Salgın, şu başlangıç sürecinde bile insanları düşündürdü.
**
Özellikle emekçilere…
Yani, karın tokluğuna çalışanlara bakın.
Kişinin, kira evine başını sokup…
Anca ailesinin hayati ihtiyaçlarını karşılaması…
Karın tokluğuna çalışmaktır!
BU YAZIYI YOUTUBE’TA İZLEYEBİLİRSİNİZ ⤵️
Karın tokluğuna çalışanın lüksü yoktur.
Arzu ettiği gibi yaşama ve sosyalleşme…
Kimi hobilerine zaman ayırma.
Yakınları ve arkadaşları ile verimli vakit geçirme,
Onlar için bir şeyler yapma olanağı hayli kısıtlıdır.
Vakit ve nakit sorunu vardır.
Şimdi bu emekçiler:
İşlerini kaybetme,
İşlerini kaybedince de açta/açıkta kalma riskiyle karşı karşıya.
Devletlerin pek azı, “Biz size bakarız, siz asıl sağlığınıza dikkat edin” diyor.
İşverenler ise kendi başının derdinde.
“Şu kadar servet edindim, şimdi çalışanlarımla paylaşacağım” diyeni görmedim.
**
4 yıldır yaşadığım İngiltere’de hükümet evde oturmak zorunda kalacak çalışanların ücretlerinin yüzde 80’ini karşılayacağını açıkladı.
Tedbir birkaç aylık olsa da…
İlk defa, çalışanlar ödedikleri verginin elle tutulur karşılığını alacak.
**
Devlet Baba, vergi verenin de vermeyenin de babası değil midir yani.
Teoride böyledir, pratiği göreceğiz.
Elbette devlet,
-Güvenlik, eğitim, sağlık giderleri…
-Kimi sosyal hizmetler için topluyor o vergiyi.
Bunun çalışanlara “zorunlu iş göremezlik aidatı” olarak dönmesi, muazzam gelişme.
**
Sonra?
Sonrasını bilmiyoruz.
Birkaç ay maddi sıkıntı yaşatmayacak büyük devletler.
Evde oturanlar ise bugüne kadar kaçırdığı, ıskaladığı şeylerle yüzleşecek.
Üzerinden zenginliğini katlayanların varlığını sorgulayacak.
Dünya servetinin yarısı 26 kişinin elinde.
Herkes şapkasını önüne koyup düşünecek.
Sürecin yeni bir ekonomik model dayatması şüphesiz!
**
Kişinin hissetmediği şeyler üzerine aksiyon alması,
Harekete geçip bir şeyler yapması zor.
Yaşayarak öğrendik.
İnsanın yaratılışı gereği, durum böyle.
Soru şu:
Salgın günleri bir gün bitecek.
Sonrasını halklar mı belirleyecek, onları bugüne kadar özenle sağıp güdenler mi?
**
Mini not 1: Bu yazı Türkiye düşünülerek yazılmadı. Orada geniş yığınlar uzun yıllardır devlet sırtından geçiniyor.
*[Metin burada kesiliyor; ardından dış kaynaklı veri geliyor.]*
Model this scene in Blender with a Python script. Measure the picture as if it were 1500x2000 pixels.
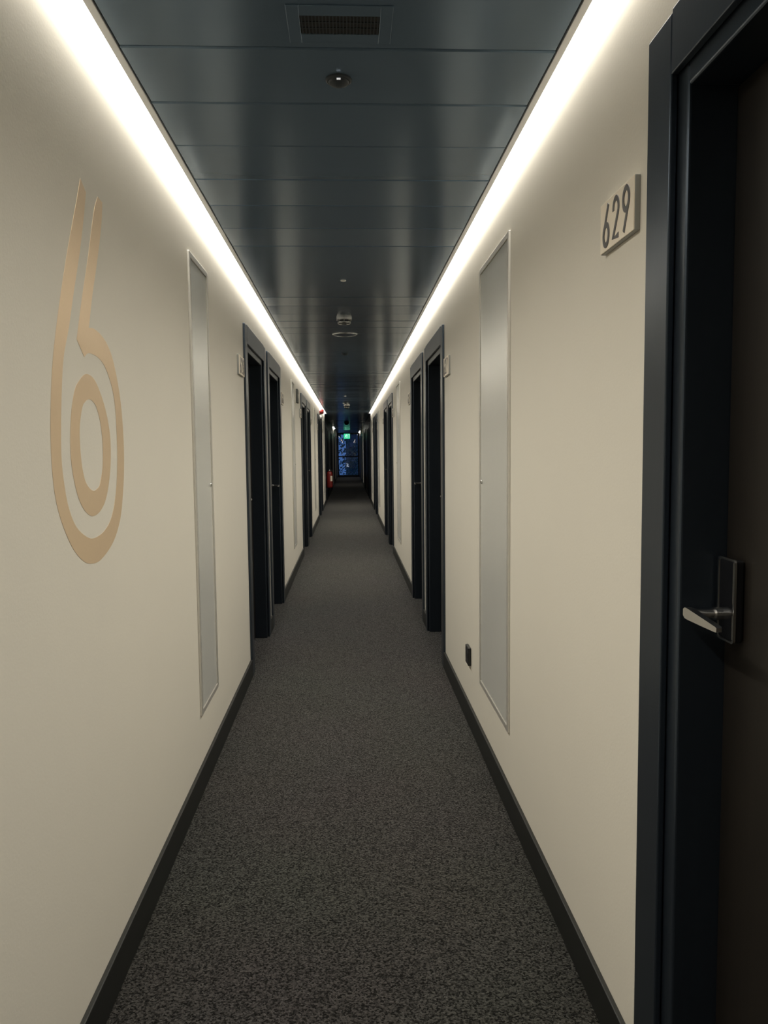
import bpy, bmesh, math, random
from mathutils import Vector, Matrix
random.seed(7)
PI = math.pi
for o in list(bpy.data.objects):
    bpy.data.objects.remove(o)
scene = bpy.context.scene
COL = scene.collection

# ------------------------------------------------------------------ camera, world, lights, exposure
YAW, PITCH, ROLL, FPX, EYE = 0.0449045, 0.0784018, 0.0104179, 1512.78, 1.35
XL, XR = -0.607, 0.585            # wall faces
CEIL = 2.32                       # underside of the ceiling pans
Y_BACK, Y_LIT, Y_END = -3.0, 20.15, 41.4
WT = 0.20                         # wall thickness

cy, sy = math.cos(YAW), math.sin(YAW)
fwd = Vector((sy*math.cos(PITCH), cy*math.cos(PITCH), -math.sin(PITCH)))
r0 = Vector((cy, -sy, 0)); d0 = fwd.cross(r0)
right = math.cos(ROLL)*r0 + math.sin(ROLL)*d0
down = -math.sin(ROLL)*r0 + math.cos(ROLL)*d0
cam_data = bpy.data.cameras.new('camera')
cam_data.sensor_fit = 'AUTO'; cam_data.sensor_width = 36.0
cam_data.lens = 36.0*FPX/2000.0
cam_data.clip_start = 0.02; cam_data.clip_end = 400
cam = bpy.data.objects.new('camera', cam_data); COL.objects.link(cam)
up = -down; back = -fwd
cam.matrix_world = Matrix(((right.x, up.x, back.x, 0), (right.y, up.y, back.y, 0),
                           (right.z, up.z, back.z, EYE), (0, 0, 0, 1)))
scene.camera = cam

world = bpy.data.worlds.new('dusk_sky'); scene.world = world
world.use_nodes = True
bg = world.node_tree.nodes['Background']
bg.inputs[0].default_value = (0.065, 0.155, 0.42, 1); bg.inputs[1].default_value = 0.75

vs = scene.view_settings
vs.view_transform = 'Standard'; vs.look = 'None'; vs.gamma = 1.0
vs.use_curve_mapping = False
vs.exposure = 0.0

LED_W_PER_M = 4.1                 # watts per metre of each light strip
LED_TILT = math.radians(25)       # optic throws the light across the corridor
LED_SPREAD = math.radians(102)
LED_COLOR = (1.0, 0.955, 0.855)
DIFFUSER_STRENGTH = 7.5
LIP_L, LIP_R = -0.534, 0.5216     # ceiling pan ends
EDGE_L, EDGE_R = -0.555, 0.542    # inner edges of the light slots
LIT_START = -1.2

def led_area(name, x, y0, y1, z, side, power_per_m, parent):
    ld = bpy.data.lights.new(name, 'AREA')
    ld.shape = 'RECTANGLE'; ld.size = 0.010; ld.size_y = y1-y0
    ld.energy = power_per_m*(y1-y0); ld.color = LED_COLOR; ld.spread = LED_SPREAD
    o = bpy.data.objects.new(name, ld); COL.objects.link(o)
    o.location = (x, (y0+y1)/2, z)
    # side = -1: left strip aimed towards +x ; side = +1: right strip aimed towards -x
    o.rotation_euler = (0, side*LED_TILT, 0)
    if parent: 
        o.parent = parent; o.location = Vector(o.location)-Vector(parent.location)
    return o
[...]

Tabi şimdi kasada para bitti, aylıkların yatması zora girecek, sonra sıra bankalardaki mevduata gelecek. Haliyle Türkiye başka bir vakıa. Gazeteciliğin veya ekonominin değil, sosyolojinin alanına giriyor.
Mini not 2: Akla İsmet İnönü’nün 16 Nisan 1964’te Time’a verdiği demeç geliyor, “Yeni şartlarda yeni bir dünya kurulur ve Türkiye de bu dünyada yerini bulur.”
Mini not 3: Şu günkü Türkiye, 1964’teki devlet aklından fersah fersah uzaktadır.